The answer may be that ProFund knows how much baseball fans earn these days. About half of Baltimore-area residents who attend Orioles games had an annual household income of more than $75,000, according to a survey by Scarborough Research, which tracks the demographics of consumers. The survey was conducted in 2003 and 2004, when the O's were the only major-league ball club in the area.
The median household income in D.C. and Maryland is $45,000 to $52,300, the latest U.S. Census data show.
"People who go to baseball games tend to be a little bit older and very affluent, and they probably have the means to invest with this company," said Dennis Howard, a professor at the University of Oregon's Warsaw Sports Marketing Center.

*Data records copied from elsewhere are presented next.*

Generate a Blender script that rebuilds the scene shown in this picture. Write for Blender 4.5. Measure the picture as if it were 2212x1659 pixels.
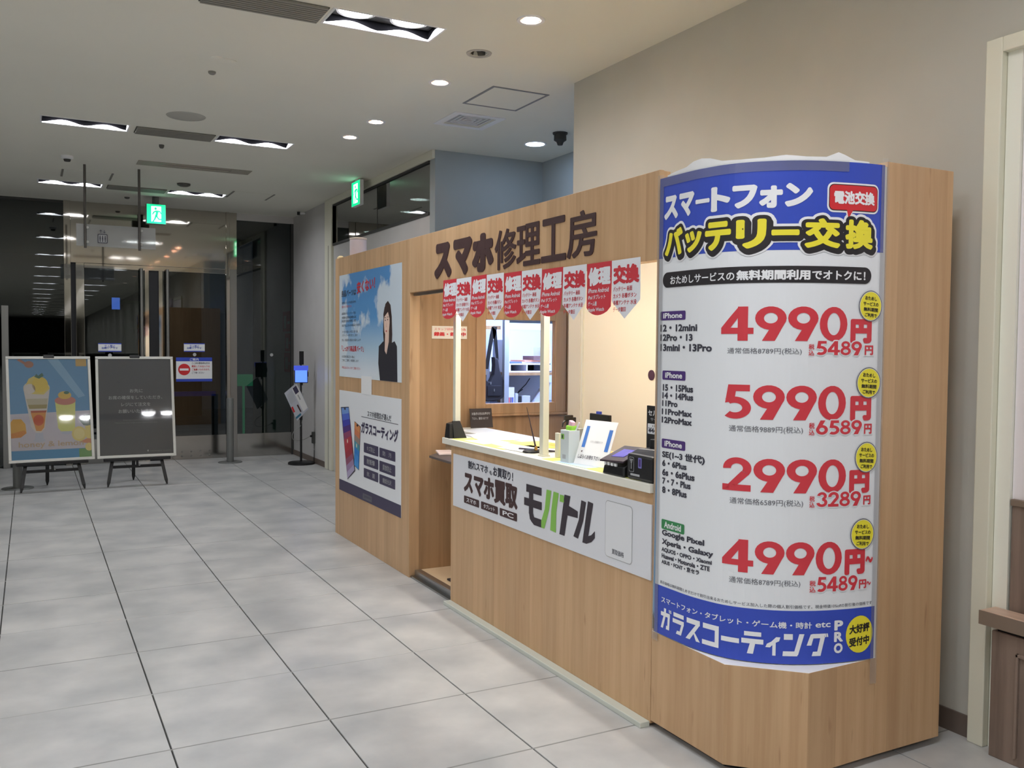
import bpy, bmesh, math, random
from mathutils import Matrix, Vector
random.seed(7)
S = bpy.context.scene
COL = S.collection
for o in list(bpy.data.objects):
    bpy.data.objects.remove(o)

# ------------------------------------------------------------------ camera
W_, H_ = 2212, 1659
cx, cy = W_ / 2, H_ / 2
va = Vector((65 - cx, 742 - cy)); vb = Vector((4785 - cx, 780 - cy))
FPX = math.sqrt(-(va.x * vb.x + va.y * vb.y))
Yc = Vector((va.x, va.y, FPX)).normalized()
Xc = Vector((vb.x, vb.y, FPX)).normalized()
Zc = Xc.cross(Yc).normalized()
if Zc.y > 0:
    Zc = -Zc
right = Vector((Xc.x, Yc.x, Zc.x)); down = Vector((Xc.y, Yc.y, Zc.y)); fwd = Vector((Xc.z, Yc.z, Zc.z))
cam = bpy.data.cameras.new('camera'); camo = bpy.data.objects.new('camera', cam); COL.objects.link(camo)
M = Matrix((( right.x, -down.x, -fwd.x, 0), (right.y, -down.y, -fwd.y, 0), (right.z, -down.z, -fwd.z, 1.5), (0, 0, 0, 1)))
camo.matrix_world = M
cam.sensor_fit = 'HORIZONTAL'; cam.sensor_width = 36; cam.lens = FPX / W_ * 36
cam.clip_start = 0.05; cam.clip_end = 200
S.camera = camo

# ------------------------------------------------------------------ world, exposure
w = bpy.data.worlds.new('world'); S.world = w; w.use_nodes = True
w.node_tree.nodes['Background'].inputs[0].default_value = (0.55, 0.62, 0.75, 1)
w.node_tree.nodes['Background'].inputs[1].default_value = 0.02
S.view_settings.view_transform = 'Standard'
try: S.view_settings.look = 'None'
except Exception: pass
S.view_settings.gamma = 1
S.view_settings.use_curve_mapping = False
S.view_settings.exposure = 0.64
S.cycles.max_bounces = 8; S.cycles.diffuse_bounces = 7; S.cycles.glossy_bounces = 5
S.cycles.transparent_max_bounces = 12; S.cycles.sample_clamp_indirect = 6
S.cycles.caustics_reflective = False; S.cycles.caustics_refractive = False

TUBE = 62.0      # radiance of the round lamps in the twin ceiling fittings
WARM = 55.0     # radiance of the small warm downlights
ALC = 30.0       # alcove lamp
BATT = 46.0      # batten behind the lintel
ROOM = 60.0      # workroom lamp
ZC = 3.25

# ------------------------------------------------------------------ materials
def srgb(r, g, b):
    f = lambda c: (c / 255) / 12.92 if c / 255 <= .04045 else ((c / 255 + .055) / 1.055) ** 2.4
    return (f(r), f(g), f(b), 1)
MATS = {}
def mat(name, rgb, rough=.5, metal=0., spec=.5, emit=None, es=0., alpha=1.):
    if name in MATS: return MATS[name]
    m = bpy.data.materials.new(name); m.use_nodes = True
    p = m.node_tree.nodes['Principled BSDF']
    p.inputs['Base Color'].default_value = srgb(*rgb); p.inputs['Roughness'].default_value = rough
    p.inputs['Metallic'].default_value = metal; p.inputs['Specular IOR Level'].default_value = spec
    if emit:
        p.inputs['Emission Color'].default_value = srgb(*emit); p.inputs['Emission Strength'].default_value = es
    if alpha < 1: p.inputs['Alpha'].default_value = alpha
    MATS[name] = m
    return m
def nn(m, t, **k):
    n = m.node_tree.nodes.new(t)
    for a, b in k.items(): setattr(n, a, b)
    return n
def lk(m, a, b): m.node_tree.links.new(a, b)
def ramp(m, stops):
    r = nn(m, 'ShaderNodeValToRGB'); e = r.color_ramp.elements
    while len(e) < len(stops): e.new(.5)
    for i, (p, c) in enumerate(stops): e[i].position = p; e[i].color = c
    return r
def coords(m):
    """world-space position"""
    return nn(m, 'ShaderNodeNewGeometry').outputs['Position']
def noise_mat(name, c1, c2, scale, rough=.5, detail=3, bump=0., bscale=None, spec=.5, stretch=None, rr=None, mid=(.35, .65)):
    m = mat(name, (128, 128, 128), rough, spec=spec); p = m.node_tree.nodes['Principled BSDF']
    mp = nn(m, 'ShaderNodeMapping'); lk(m, coords(m), mp.inputs[0])
    if stretch: mp.inputs['Scale'].default_value = stretch
    n = nn(m, 'ShaderNodeTexNoise'); n.inputs['Scale'].default_value = scale; n.inputs['Detail'].default_value = detail
    lk(m, mp.outputs[0], n.inputs['Vector'])
    r = ramp(m, [(mid[0], srgb(*c1)), (mid[1], srgb(*c2))]); lk(m, n.outputs[0], r.inputs[0]); lk(m, r.outputs[0], p.inputs['Base Color'])
    if bump:
        n2 = nn(m, 'ShaderNodeTexNoise'); n2.inputs['Scale'].default_value = bscale or scale * 6; n2.inputs['Detail'].default_value = 4
        lk(m, mp.outputs[0], n2.inputs['Vector'])
        b = nn(m, 'ShaderNodeBump'); b.inputs['Strength'].default_value = bump; b.inputs['Distance'].default_value = .002
        lk(m, n2.outputs[0], b.inputs['Height']); lk(m, b.outputs[0], p.inputs['Normal'])
    return m
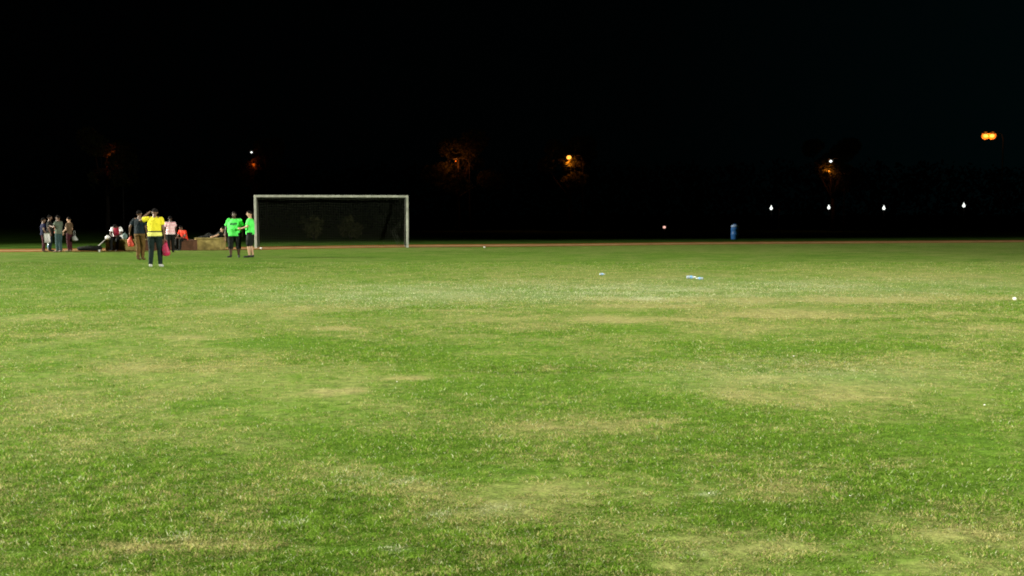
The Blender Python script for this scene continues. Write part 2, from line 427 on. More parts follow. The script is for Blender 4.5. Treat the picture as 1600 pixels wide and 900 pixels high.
# running track, its pale kerb line, and the verge beyond
def strip(name, o0, o1, zz, m):
    bm = bmesh.new(); pr = None
    for i in range(241):
        x = -120+i; y = float(edge_y(x))
        a = bm.verts.new((x, y+o0, zz)); b = bm.verts.new((x, y+o1, zz))
        if pr: bm.faces.new((pr[0], a, b, pr[1]))
        pr = (a, b)
    return tag(obj(name, bm, m, None, False), kind='structure')
strip('running_track', -.05, 5.0, .004, mat('red_clay_track', (.17, .068, .025), 1, noise=.35, nscale=1.5, spec=0))
strip('track_line', 1.2, 2.9, .012, mat('worn_lane_line', (.26, .17, .085), 1, noise=.35, nscale=2, spec=0))

# ------------------------------------------------------------------ trees, shrubs
def leaves(centres, sizes, n, leaf, seed, shell=.55):
    g = np.random.default_rng(seed); m = len(centres)
    pick = g.integers(0, m, n); cen = np.array(centres)[pick]; siz = np.array(sizes)[pick]
    d = g.normal(size=(n, 3)); d /= np.linalg.norm(d, axis=1)[:, None]
    r = (shell+(1-shell)*g.random(n))**.7
    p = cen+d*siz*r[:, None]
    a = g.normal(size=(n, 3)); a /= np.linalg.norm(a, axis=1)[:, None]
    b = np.cross(a, g.normal(size=(n, 3))); b /= np.linalg.norm(b, axis=1)[:, None]
    L = leaf*(.6+.8*g.random(n))[:, None]
    P = np.stack([p-a*L, p+b*L*.45, p+a*L, p-b*L*.45], 1).reshape(-1, 3)
    me = np_mesh('crown', P, faces4=np.arange(n*4).reshape(-1, 4))
    at_ = me.attributes.new('tone', 'FLOAT', 'POINT')
    at_.data.foreach_set('value', np.repeat(g.random(n), 4).astype(np.float32))
    return me
def tree(loc, h, rad, label, seed, n=9000, leaf=.13):
    r = random.Random(seed)
    t = thing('tree', label, 'tree', loc, 0, 'trees beyond the track')
    bm = bmesh.new(); th = h*.38
    tube(bm, [(0, 0, -.05), (.08, .03, th*.5), (.02, .1, th), (.1, .05, h*.72)], [.24, .19, .15, .05], 9)
    cs, ss = [], []
    for k in range(9):
        a = k*2.4+r.random(); q = rad*(.35+.55*r.random()); zc = th+(h-th)*(.15+.75*r.random())
        e = Vector((q*math.cos(a), q*math.sin(a), zc))
        tube(bm, [(.03, .08, th*.9), (e.x*.5, e.y*.5, th+(zc-th)*.4), e], [.09, .055, .02], 6)
        for s in range(2):
            cs.append((e.x+r.uniform(-.5, .5), e.y+r.uniform(-.5, .5), e.z+r.uniform(-.3, .5)))
            ss.append((rad*r.uniform(.28, .45), rad*r.uniform(.28, .45), rad*r.uniform(.2, .34)))
    obj('trunk', bm, M['bark'], t)
    link('crown', leaves(cs, ss, n, leaf, seed), M['leaf'], t, False)
    return t
TREES = [(168, 107, 9.5, 3.0, 'dim tree with a faint red glow at far left, above the track group', 3),
         (396, 108, 9.0, 2.6, 'dim tree with reddish leaves below a white lamp above the left goalpost', 5),
         (715, 108, 9.2, 3.4, 'broad tree with orange lit leaves and no visible lamp, right of the goal', 8),
         (890, 109, 9.0, 2.8, 'tree with orange leaves around a bright round street lamp in mid picture', 12),
         (1300, 108, 8.6, 2.6, 'tree with orange lit leaves trailing below a white point lamp on the right', 15)]
for px, Y, h, rad, lab, sd in TREES:
    p = at_depth(px, 360, Y); tree((p.x, p.y, -.03), h, rad, lab, sd)
# shrubs behind the goal
def shrub(px, Y, h, label, seed):
    p = at_depth(px, 360, Y); r = random.Random(seed)
    t = thing('shrub', label, 'shrub', (p.x, p.y, -.03), 0, 'shrubs behind the goal')
    bm = bmesh.new(); cs, ss = [], []
    for k in range(11):
        a = k*2.4; q = h*.55*r.random(); e = Vector((q*math.cos(a), q*math.sin(a), h*r.uniform(.45, 1)))
        tube(bm, [(0, 0, 0), (e.x*.4, e.y*.4, e.z*.6), e], [.03, .02, .008], 5)
        cs.append(tuple(e)); ss.append((h*.2, h*.2, h*.28))
        cs.append((e.x*.7, e.y*.7, e.z*.55)); ss.append((h*.2, h*.2, h*.24))
    obj('stems', bm, M['bark'], t)
    link('foliage', leaves(cs, ss, 900, .10, seed, .3), M['shrub_leaf'], t, False)
shrub(490, 73, 1.35, 'dim olive shrub behind the goal, left of the other one', 21)
shrub(548, 74, 1.2, 'dim olive shrub behind the middle of the goal net', 22)
# far dark belt of trees closing the ground
g_ = random.Random(4); cs, ss = [], []
for k in range(150):
    X = -75+k*1.0+g_.uniform(-.6, .6)
    for q_ in range(3):
        cs.append((X, 132+g_.uniform(-2, 2), [1.2, 3.4, 5.6][q_]+g_.uniform(-.8, .8))); ss.append((2.0, 2.0, 1.6))
tag(link('tree_belt', leaves(cs, ss, 34000, .30, 9, .3), M['far_leaf'], None, False), 'dark belt of trees closing off the ground far behind the lamps', 'trees', kind='stuff')

# ------------------------------------------------------------------ lamps
def point(parent, loc, energy, col, size=.08):
    l = bpy.data.lights.new('lamp_light', 'POINT'); l.energy = energy; l.color = col; l.shadow_soft_size = size
    o = bpy.data.objects.new('lamp_light', l); C.objects.link(o); o.location = loc; o.parent = parent
def street_lamp(px, py, Y, label, energy, rb, m='orange_lamp', heads=1, col=(1, .24, .03), side=1, dz=-.16, dy=-.30):
    p = at_depth(px, py, Y); H = p.z+.03
    t = thing('street_lamp', label, 'street lamp', (p.x, p.y, -.03), 0, 'street lamps among the trees')
    bm = bmesh.new()
    tube(bm, [(side*1.3, 0, 0), (side*1.3, 0, 1.2), (side*1.3, 0, H-.25), (side*1.1, 0, H+.2), (side*.2, 0, H+.3)], [.09, .07, .05, .035, .03], 8)
    obj('pole', bm, M['dark_metal'], t)
    for k in range(heads):
        xo = (k-(heads-1)/2)*.62
        bm = bmesh.new(); box(bm, (xo, 0, H+.22), .5, .26, .12, .04); hd = obj('lamp_head', bm, M['dark_metal'], t)
        bm = bmesh.new(); ball(bm, (xo, -.02, H), rb, rb, rb*.85, 2); obj('bulb', bm, M[m], hd)
        if heads > 1:  # added glowing bowl stands in for the orange halo round each bulb
            bm = bmesh.new(); x, y, z_ = frame((0, -1, -.25)); c_ = Vector((xo, .10, H+.02))
            loft(bm, [(c_, x, y, .10, .10), (c_+z_*.03, x, y, .24, .24), (c_+z_*.12, x, y, .36, .34), (c_+z_*.12, x, y, .34, .32), (c_+z_*.035, x, y, .22, .22), (c_+z_*.01, x, y, .09, .09)], 16)
            obj('halo_bowl', bm, M['amber_glow'], hd)
    point(t, (0, dy, H+dz), energy, col)
street_lamp(889, 246, 106.6, 'bright orange street lamp inside the tree in mid picture', 140, .22, dz=-.55, dy=.3)
street_lamp(712, 252, 108, 'street lamp hidden in the broad tree right of the goal', 120, .05, 'amber_glow', dy=-.7, dz=-.1)
street_lamp(1298, 252, 105.8, 'small white point lamp over the trailing orange leaves', 85, .13, 'white_lamp', 1, (1, .26, .05), dz=-.9, dy=.6)
street_lamp(393, 238, 105.8, 'tiny white lamp high above the left goalpost', 36, .09, 'white_lamp', 1, (1, .12, .02), dz=-1.1, dy=.7)
street_lamp(169, 241, 107, 'faint reddish street lamp within the far left tree', 34, .06, 'amber_glow', 1, (1, .16, .03), dy=.1)
street_lamp(1545, 212, 104, 'high twin headed amber street lamp at the right edge', 25, .19, 'orange_lamp', 2, (1, .3, .05))
def globe_lamp(px, py, Y, label):
    p = at_depth(px, py, Y); H = p.z+.03
    t = thing('garden_lamp', label, 'lamp', (p.x, p.y, -.03), 0, 'white post lamps along the far path')
    bm = bmesh.new(); tube(bm, [(0, 0, 0), (0, 0, H-.2)], .035, 8); obj('post', bm, M['dark_metal'], t)
    bm = bmesh.new(); x, y, z_ = frame((0, 0, 1))
    loft(bm, [((0, 0, H+dz), x, y, r_, r_) for dz, r_ in ((-.16, .05), (-.11, .10), (-.04, .13), (.04, .11), (.11, .06), (.20, .03), (.25, .012))], 14)
    obj('globe', bm, M['white_lamp'], t)
globe_lamp(1205, 325, 103, 'white globe lamp leftmost of the four on the far path')
globe_lamp(1295, 324, 103, 'white globe lamp below the orange tree, second from left')
globe_lamp(1381, 325, 104, 'white globe lamp third from left on the far path')
globe_lamp(1506, 321, 103, 'white globe lamp rightmost and slightly higher than the others')
p = at_depth(1217, 325, 101); t = thing('post', 'thin pale post beside the leftmost white globe lamp', 'post', (p.x, p.y, -.03))
bm = bmesh.new(); tube(bm, [(0, 0, 0), (0, 0, 2.3)], .05, 8); obj('shaft', bm, M['metal'], t)
bm = bmesh.new(); box(bm, (0, 0, 2.42), .14, .1, .26, .03); obj('cap', bm, M['lit_end_and_cap'], t)
p = at_depth(1038, 356, 92); t = thing('marker_lamp', 'tiny pinkish marker lamp low on the dark verge', 'lamp', (p.x, p.y, -.03))
bm = bmesh.new(); tube(bm, [(0, 0, 0), (0, 0, p.z)], .05, 8); obj('base', bm, M['metal'], t)
bm = bmesh.new(); ball(bm, (0, 0, p.z+.08), .12, .12, .1, 2); obj('lens', bm, M['pink_lamp'], t)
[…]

ProFund was founded in 1997 to "take index investing - matching the returns of a benchmark - and evolve it," according to its Web site. The firm, which manages $6 billion in assets and has more than 40 funds, doesn't limit the size or frequency of trades. Its funds are designed to appeal to "active" investors who move in an out of funds to take advantage of market swings.
Returns in some of ProFund's offerings can fluctuate wildly. Its UltraSector fund in basic materials, or chemicals, paper products and steel, posted a gain of 35 percent in the fourth quarter of 2003 and a loss of 34 percent in the third quarter the year before.
"Market timing has gotten a bad name because all of these people did it at mutual fund firms and they did it illegally," said Tucker Hewes, an outside public-relations representative for ProFund, referring to allegations that some firms allowed unlawful timing that benefited select investors and wasn't disclosed to all investors. "Market timing is perfectly legal. In fact, you do it when you change your retirement account to go to a more conservative fund."
Hewes declined to comment on ProFund's reason for wanting to put its name on RFK. Other marketing professionals said a short-term deal would be cheaper than most naming contracts that last decades, though the "brand awareness" would be short-lived. ProFunds could also benefit from the opportunities to schmooze clients.
"These deals are great for relationship building," said Andrew D. Appleby, president of General Sports and Entertainment, a marketing firm in Michigan. "Companies can use the stadium for employee and client gatherings. They get a full complement of suites and seats to be able to take their business to another level."